*What you will do*.
Go through the data below and gather each line containing "part".

----------------------------------------

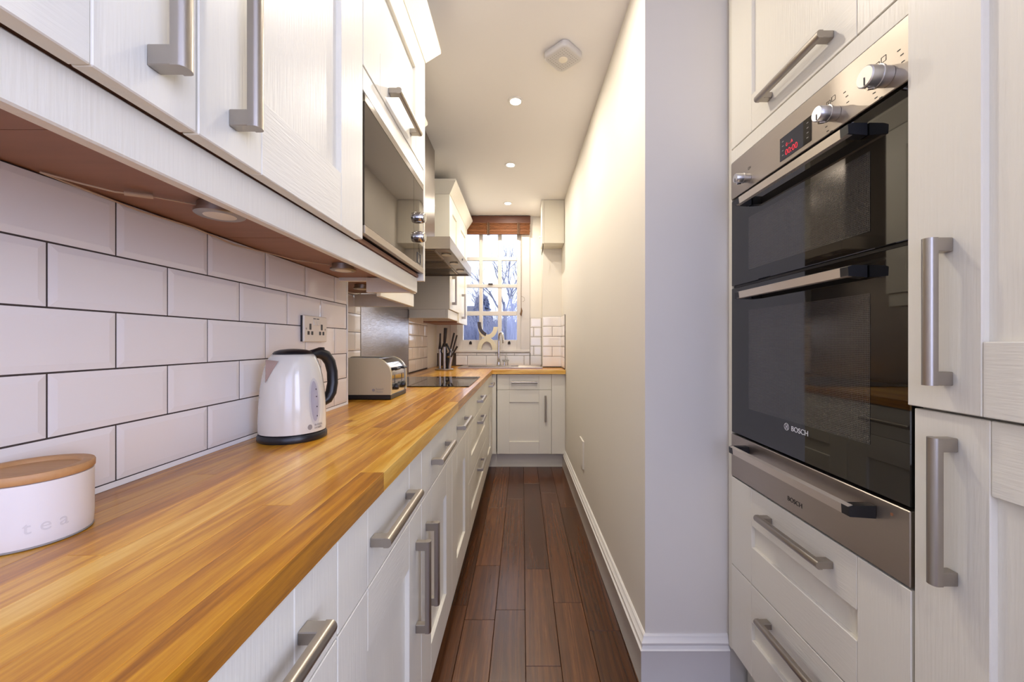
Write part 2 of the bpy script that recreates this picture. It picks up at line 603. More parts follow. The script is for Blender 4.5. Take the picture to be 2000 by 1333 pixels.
# ------------------------------------------------------------------ tiles
TP, TG = .0993, .0030
TCACHE = {}
def tile_mesh(w_, h):
    k = (round(w_, 4), round(h, 4))
    if k not in TCACHE:
        mb = MB()
        b = min(.011, w_ * .3, h * .3)
        lo = [(0, 0), (w_, 0), (w_, h), (0, h)]
        hi = [(b, b), (w_ - b, b), (w_ - b, h - b), (b, h - b)]
        vs = [(x, -.001, z) for x, z in lo] + [(x, .0069, z) for x, z in lo] + [(x, .0085, z) for x, z in hi]
        fs = [(0, 1, 2, 3), (8, 9, 10, 11)]
        for i in range(4):
            j = (i + 1) % 4
            fs += [(i, j, j + 4, i + 4), (i + 4, j + 4, j + 8, i + 8)]
        mb.add(vs, fs)
        TCACHE[k] = to_mesh('tile', mb, 'tile')
    return TCACHE[k]

def tile_run(parent, org, udir, ndir, u0, u1, z0, z1, ph, zb=.919, off=None):
    """tiles over [u0,u1] x [z0,z1]; u measured from org along udir; joints of row 0 at ph + k*0.2"""
    ud, nd = Vector(udir), Vector(ndir)
    rot = Matrix((ud, nd, Vector((0, 0, 1)))).transposed().to_4x4()
    r = 0
    while zb + r * TP < z1 - .004:
        za, zc = max(z0, zb + r * TP), min(z1, zb + (r + 1) * TP)
        if zc - za > .006:
            u = ph + (.1 if r % 2 else 0)
            while u > u0:
                u -= .2
            while u < u1 - .004:
                a, b = max(u, u0), min(u + .2, u1)
                if b - a > .006:
                    o = bpy.data.objects.new('tile', tile_mesh(b - a - TG, zc - za - TG))
                    COL.objects.link(o)
                    o.parent = parent
                    p = Vector(org) + ud * (a + TG / 2)
                    o.matrix_local = Matrix.Translation((p.x, p.y, za + TG / 2)) @ rot
                u += .2
        r += 1

def grout(parent, *box):
    part('grout_bed', MB().box(*box), 'grout', parent)

TT = 1.4155
grout(wall_left, XN, XN + .0060, .0, YS, .911, TT)
tile_run(wall_left, (XN, 0, 0), (0, 1, 0), (1, 0, 0), .1, YS, .919, TT, .688)
part('edge_trim', MB().box(XN, XN + .010, YS - .001, YS + .006, .911, TT, .001), 'white', wall_left)
grout(wall_left, XF, XF + .0060, YS, 2.168, .911, 1.43)
grout(wall_left, XF, XF + .0060, 3.085, 3.70, .911, 1.43)
tile_run(wall_left, (XF, 0, 0), (0, 1, 0), (1, 0, 0), YS + .01, 2.168, .919, 1.43, 1.70)
tile_run(wall_left, (XF, 0, 0), (0, 1, 0), (1, 0, 0), 3.085, 3.70, .919, 1.43, 3.29)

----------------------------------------

*Task result*.
Write part 2 of the bpy script that recreates this picture. It picks up at line 603. More parts follow. The script is for Blender 4.5. Take the picture to be 2000 by 1333 pixels.
    part('grout_bed', MB().box(*box), 'grout', parent)
part('edge_trim', MB().box(XN, XN + .010, YS - .001, YS + .006, .911, TT, .001), 'white', wall_left)